* _AIM OF THE EXERCISE_
Each line containing the word "that" must be reported.

* _DATA SECTION_
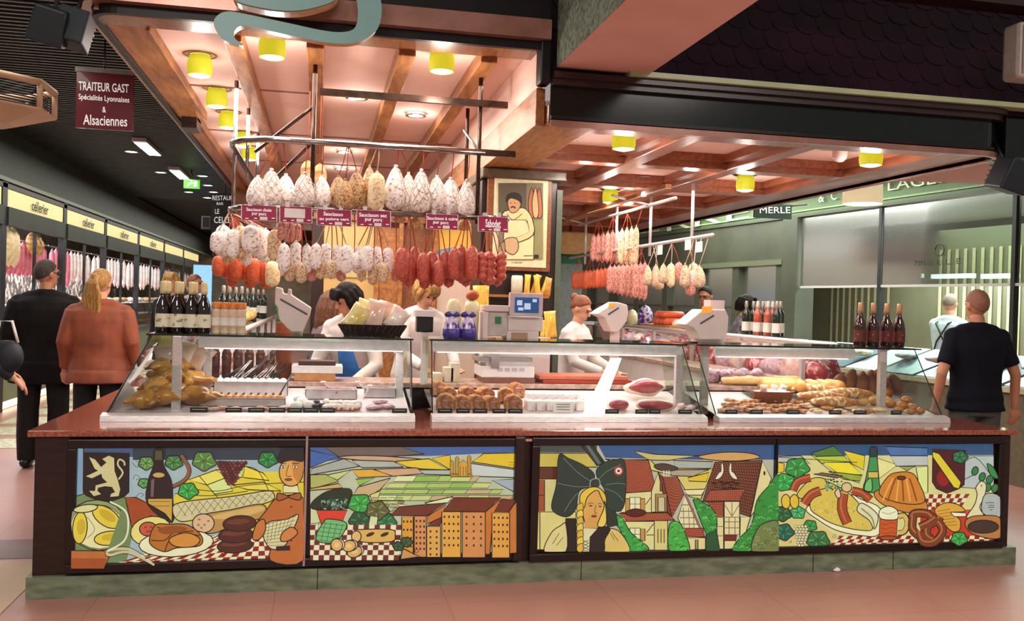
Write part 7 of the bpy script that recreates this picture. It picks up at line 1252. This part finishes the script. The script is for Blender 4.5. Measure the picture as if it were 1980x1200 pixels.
        if style in ('bob', 'fringe'):
            for k in range(9): a_ = math.pi*(-.12+1.24*k/8); h.tube([F_(.07*math.cos(a_), .01+.09*math.sin(a_), .06), F_(.088*math.cos(a_), .01+.105*math.sin(a_), -.0), F_(.08*math.cos(a_), .01+.1*math.sin(a_), -.075)], [.025*S, .03*S, .018*S], 8, round_=True)
            for k in range(5): x = -.045+.0225*k; h.tube([F_(x, -.06, .105), F_(x, -.092, .07), F_(x*1.1, -.095, .04)], [.02*S, .016*S, .008*S], 7, round_=True)
        if style == 'long':
            for k in range(8): a_ = math.pi*(-.1+1.2*k/7); h.tube([F_(.07*math.cos(a_), .01+.09*math.sin(a_), .05), F_(.088*math.cos(a_), .02+.1*math.sin(a_), -.05), F_(.09*math.cos(a_), .03+.09*math.sin(a_), -.17), F_(.075*math.cos(a_), .04+.08*math.sin(a_), -.3)], [.025*S, .03*S, .03*S, .015*S], 8, round_=True)
        if style == 'ponytail':
            h.ell(F_(0, .115, .06), .03*S, .03*S, .03*S, 10)
            for k in range(5): x = (k-2)*.014; h.tube([F_(x*.5, .11, .06), F_(x*1.4, .15, .0), F_(x*2.2, .145, -.1), F_(x*2, .135, -.22), F_(x*1.4, .13, -.33)], [.014*S, .02*S, .022*S, .018*S, .006*S], 8, round_=True)
        if style == 'bun': h.ell(F_(0, .11, .07), .045*S, .04*S, .042*S, 12, dis=.15)
        h.build('hair', hair, t, True, voxel=.007, smooth=1)
    elif hair:
        rs = [[F_(.081*math.cos(a_), .012+.1*math.sin(a_), z_) for a_ in [math.pi*(-.05+1.1*k/15) for k in range(16)]]+[F_(.07*math.cos(a_), .01+.085*math.sin(a_), z_) for a_ in [math.pi*(1.05-1.1*k/15) for k in range(16)]] for z_ in (-.07, -.05, -.01, .03, .055)]; h.rings(rs); h.build('hair', hair, t, True, voxel=.007, smooth=4)
    # clothes
    c = MB(); torso(c, .018+.012*loose, .018*loose, .86)
    for s_ in (-1, 1): c.ell(T((s_*.17, 0, 1.405)), .078*S, .07*S, .07*S, 12)
    c.tube([T((-.12, 0, 1.43)), T((0, .01, 1.455)), T((.12, 0, 1.43))], [.07*S, .08*S, .07*S], 12, round_=True)
    if toplen < .86: z2 = toplen; c.rings([[T(((.172+.02*loose+.0)*math.cos(2*math.pi*k/20)*q, (.12+.025*loose)*math.sin(2*math.pi*k/20)*q, z)) for k in range(20)] for z, q in ((.9, 1), ((.9+z2)/2, 1.06), (z2, 1.1))])
    for s_, k in ((1, 'L'), (-1, 'R')):
        sh_ = T((s_*.17, 0, 1.40)); el = T(A_[k][0]); wr_ = T(A_[k][1])
        if sleeve < .6: c.tube([sh_, (sh_+el)/2, sh_*.25+el*.75], [.07*S, .066*S, .064*S], 12)
        else: en = el+(wr_-el)*(.92 if sleeve == 1 else .3); c.tube([sh_, (sh_+el)/2, el, (el+en)/2, en], [.068*S*loose**.4, .064*S*loose**.4, .056*S*loose**.3, .05*S, .044*S], 12)
    c.build('shirt' if sleeve < .6 else 'jacket', top, t, True, voxel=.012, smooth=2)
    c = MB(); c.rings([[Vector((rx*1.02*width*math.cos(2*math.pi*k/20), ry*1.04*math.sin(2*math.pi*k/20), z))*S for k in range(20)] for z, rx, ry in ((.80, .17, .125), (.87, .178, .13), (.95, .172, .125), (1.0, .155, .115))])
    for s_ in (-1, 1): hp = Vector((s_*.088*width, 0, .86))*S; kn = Vector((s_*.1*width, -.012, .5))*S; an = Vector((s_*.1*width, .012, .06))*S; c.tube([hp, (hp+kn)/2, kn, (kn+an)/2, an], [.103*S, .094*S, .086*S, .086*S, .072*S], 14)
    c.build('trousers', legs, t, True, voxel=.012, smooth=2)
    for s_ in (-1, 1): an = Vector((s_*.1*width, .012, .05))*S; MB().tube([an+Vector((0, .05, -.005))*S, an+Vector((0, -.05, -.008))*S, an+Vector((0, -.16, -.018))*S], [.045*S, .045*S, .032*S], 10, round_=True, flat=.9).build('shoe', shoes, t, True)
    if collar: MB().rings([[T((r_c*math.cos(2*math.pi*k/16), .005+r_c*.9*math.sin(2*math.pi*k/16), z)) for k in range(16)] for z, r_c in ((1.45, .085), (1.49, .07), (1.51, .068), (1.505, .062))]).build('collar', collar, t, True)
    if apron: 
        c = MB(); c.rings([[T(((.165 if z < 1.1 else .11)*1.16*math.cos(a_), -(.12+.032)*math.sin(a_), z)) for a_ in [math.pi*(.08+.84*k/11) for k in range(12)]]+[T(((.165 if z < 1.1 else .11)*1.12*math.cos(a_), -(.12+.022)*math.sin(a_), z)) for a_ in [math.pi*(.92-.84*k/11) for k in range(12)]] for z in (.55, .8, .97, 1.08, 1.12, 1.3)]); c.build('apron', apron, t, True)
    return t
COAT = mat('black_wool_coat', '#1a1819', .8, col2='#100e0f', scale=6, bump=1, spec=.2); TANJ = mat('rust_suede_jacket', '#a05538', .7, col2='#7e3f28', scale=5, bump=1); BLT = mat('black_trousers', '#0f0e10', .8); NAVY = mat('navy_polo', '#10131f', .85, col2='#0a0d16', scale=6, bump=.8, spec=.2); GRT = mat('grey_trousers', '#4c4e4a', .8, col2='#41433f'); WCO = mat('white_coat', '#e6dcd8', .7, col2='#d9cec9', scale=6, bump=.2); WSH = mat('pale_blue_shirt', '#c8d4da', .7, col2='#b9c6ce')
BLOND = mat('blonde_hair', '#c79a54', .5, col2='#8e602c', scale=20, stretch=(6, 6, 1), bump=1); BRN = mat('brown_hair', '#6b3d22', .5, col2='#4f2a16', scale=20, stretch=(6, 6, 1), bump=1); BLKH = mat('black_hair', '#0a0707', .6, col2='#1a1210', scale=20, stretch=(6, 6, 1), bump=.8, spec=.2); GRYH = mat('grey_dark_hair', '#2c2522', .7, col2='#453c36', scale=30, stretch=(4, 4, 1), bump=1); AUB = mat('auburn_hair', '#8e4f2c', .5, col2='#6e381c', scale=20)
def at(u, w_): return None
PI = math.pi
person('man in black coat walking away down the left aisle, seen from behind', (-2.43, 8.95, 0), PI+.05, 1.86, COAT, BLT, GRYH, SK2, head=(-.7, 0), toplen=.72, width=1.18, loose=2.2, collar=COAT, glasses=True)
t = person('woman with long blonde ponytail in rust suede jacket, seen from behind', (-1.87, 8.5, 0), PI-.05, 1.78, TANJ, BLT, BLOND, SK1, head=(-.25, 0), toplen=.8, style='ponytail', width=1.16, loose=2.0)
t = person('person in dark jacket cut off by the left edge of the photo', (-2.42, 7.1, 0), PI*.6, 1.72, mat('dark_blue_jacket', '#252a33', .8), BLT, GRYH, SK1, width=1.1, loose=1.6, arms={'R': ((-.25, -.1, 1.15), (-.2, -.28, 1.0)), 'L': ((.25, -.1, 1.15), (.2, -.28, 1.0))})
p = PY(22, 690, 6.95); b = thing('shoulder_bag', 'dark padded bag with pale trim at the left edge', 'bag', tuple(p)); MB().ell(p+Vector((-.03, 0, 0)), .11, .07, .12, 16, dis=.06).build('body', mat('dark_blue_nylon', '#1c222c', .6), b, True if False else False); MB().tube([p+Vector((-.1, 0, .1)), p+Vector((-.08, 0, .25)), p+Vector((.0, 0, .25)), p+Vector((.04, 0, .1))], .01, 6).build('strap', LABP, b)
person('blonde woman in dark coat behind the black bottles', (-1.78, 11.8, 0), -.5, 1.84, COAT, BLT, BLOND, SK1, style='fringe', head=(.2, 0), loose=1.6, toplen=.75)
person('man with short reddish hair behind the black bottles', (-1.45-.22, 12.9, 0), .9, 1.85, mat('grey_pink_jacket', '#a89490', .8), BLT, AUB, SK2, head=(.3, 0), loose=1.4)
person('blonde woman farther down the left aisle, partly hidden', (-2.1, 14.2, 0), .2, 1.80, mat('beige_coat', '#b09878', .8), BLT, BLOND, SK1, style='bob', loose=1.4)
person('woman with long brown hair in grey top behind the weighing scale', (.02, 8.1, 0), 1.9, 1.66, mat('grey_lilac_top', '#6f6268', .8), BLT, BRN, SK1, style='long', lean=.1)
person('black-haired shop woman in white coat bending over the ledge', (.30, 7.25, 0), -.55, 1.74, WCO, BLT, BLKH, SK1, lean=.28, head=(-.5, .3), style='bob', apron=mat('bright_blue_apron', '#1c6fc4', .6, col2='#1560b0'), arms={'L': ((.26, -.14, 1.16), (.16, -.36, 1.08)), 'R': ((-.26, -.14, 1.16), (-.16, -.36, 1.08))})
person('shop assistant with curly blond hair in white, leaning forward', (.80, 8.05, 0), .5, 1.82, WCO, BLT, BLOND, SK1, lean=.24, head=(0, .5), style='bob', arms={'L': ((.26, -.16, 1.16), (.16, -.38, 1.1)), 'R': ((-.26, -.16, 1.16), (-.16, -.38, 1.1))})
person('young woman with auburn bun in white coat beside the column', (2.26, 8.15, 0), .85, 1.68, WCO, WCO, AUB, SK1, lean=.12, head=(.1, .35), style='bun', arms={'L': ((.24, -.14, 1.16), (.16, -.38, 1.1)), 'R': ((-.24, -.14, 1.16), (-.12, -.40, 1.1))})
person('dark-haired man with glasses beyond the right counter', (4.78, 10.9, 0), -.55, 1.87, COAT, BLT, BLKH, SK2, head=(-.2, .2), glasses=True)
person('dark-haired woman in striped top beyond the right counter', (4.86, 10.1, 0), 1.1, 1.77, mat('grey_striped_top', '#4a4654', .8, col2='#8a8690', scale=14, stretch=(1, 1, 6), kind='wave'), BLT, BLKH, SK1, style='bob', head=(.3, .2), lean=.1)
person('man in navy polo shirt and grey trousers, back to the viewer', (5.08, 6.33, 0), PI-.12, 1.80, NAVY, GRT, mat('cropped_grey_hair', '#8e6450', .7), SK2, style='crop', sleeve=.5, width=1.1, loose=1.1, toplen=.84, head=(.05, 0), collar=NAVY, arms={'L': ((.27, .04, 1.12), (.29, .0, .87)), 'R': ((-.27, .04, 1.12), (-.29, .0, .87))})
c_ = W(1.0, 0, -1.35); t = person('balding fishmonger in pale shirt with dark braces behind the fish counter', tuple(PY(1835, 600, 10.1).xy)+(0,), 1.9, 1.86, WSH, BLT, mat('thin_grey_hair', '#8e7a6c', .7), SK1, style='crop', head=(.2, .3), sleeve=.7, arms={'L': ((.24, -.18, 1.2), (.18, -.42, 1.22)), 'R': ((-.24, -.18, 1.2), (-.1, -.42, 1.22))})
g = MB(); S = 1.86/1.76
for s_ in (-1, 1): g.tube([Vector((s_*.12, .135, .95))*S, Vector((s_*.05, .15, 1.2))*S, Vector((s_*-.08, .13, 1.42))*S, Vector((s_*-.1, -.02, 1.475))*S], .012, 6, flat=.6)
g.build('braces', BLK, t, True)
# ================================================================== pieces that belong to a part go one level deeper
NEST = {'label': 'body', 'lid': 'body', 'cap': 'body', 'topping': 'base', 'filling': 'crust', 'centre': 'crust', 'lettering': 'board face fascia', 'caption': 'mat_board', 'print': 'mat_board', 'screen': 'monitor', 'bow': 'body', 'eyes': 'body', 'lips': 'body', 'ribs': 'basket', 'price_box': 'face', 'paper_slip': 'face', 'small_print': 'face card', 'glass_edge': 'front_glass', 'key_pad': 'body', 'lean_meat': 'rind', 'collar': 'jacket shirt', 'light_tube': 'light_housing', 'green_sticker': 'printer_body', 'print_line': 'plate', 'stained_glass_panel': 'panel_frame', 'top_glass_edge': 'top_glass', 'display': 'housing', 'key_strip': 'housing', 'cooling_fins': 'housing', 'grille': 'housing', 'diffuser': 'lamp_shade drum_shade', 'pictogram': 'box', 'panel_joint': 'panel_frame', 'arched_panel': 'panel', 'fascia_line': 'fascia', 'glazing_bar': 'window_pane', 'window_pane': ''}
base_name = lambda o: o.name.split('.')[0]
for root in [o for o in COL.objects if o.parent is None and o.children]:
    kids = list(root.children)
    for ch in kids:
        want = NEST.get(base_name(ch), '').split()
        cand = [k for k in kids if base_name(k) in want and k is not ch and k.parent is root and k.scale[0] == 1]
        if not cand or len([k for k in kids if k.parent is root]) < 3: continue
        ctr = lambda o: (o.location+sum((Vector(b) for b in o.bound_box), Vector())/8)
        best = min(cand, key=lambda k: (ctr(k)-ctr(ch)).length)
        ch.parent = best; ch.location = ch.location-best.location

* _PROBLEM SOLUTION_
Write part 7 of the bpy script that recreates this picture. It picks up at line 1252. This part finishes the script. The script is for Blender 4.5. Measure the picture as if it were 1980x1200 pixels.
# ================================================================== pieces that belong to a part go one level deeper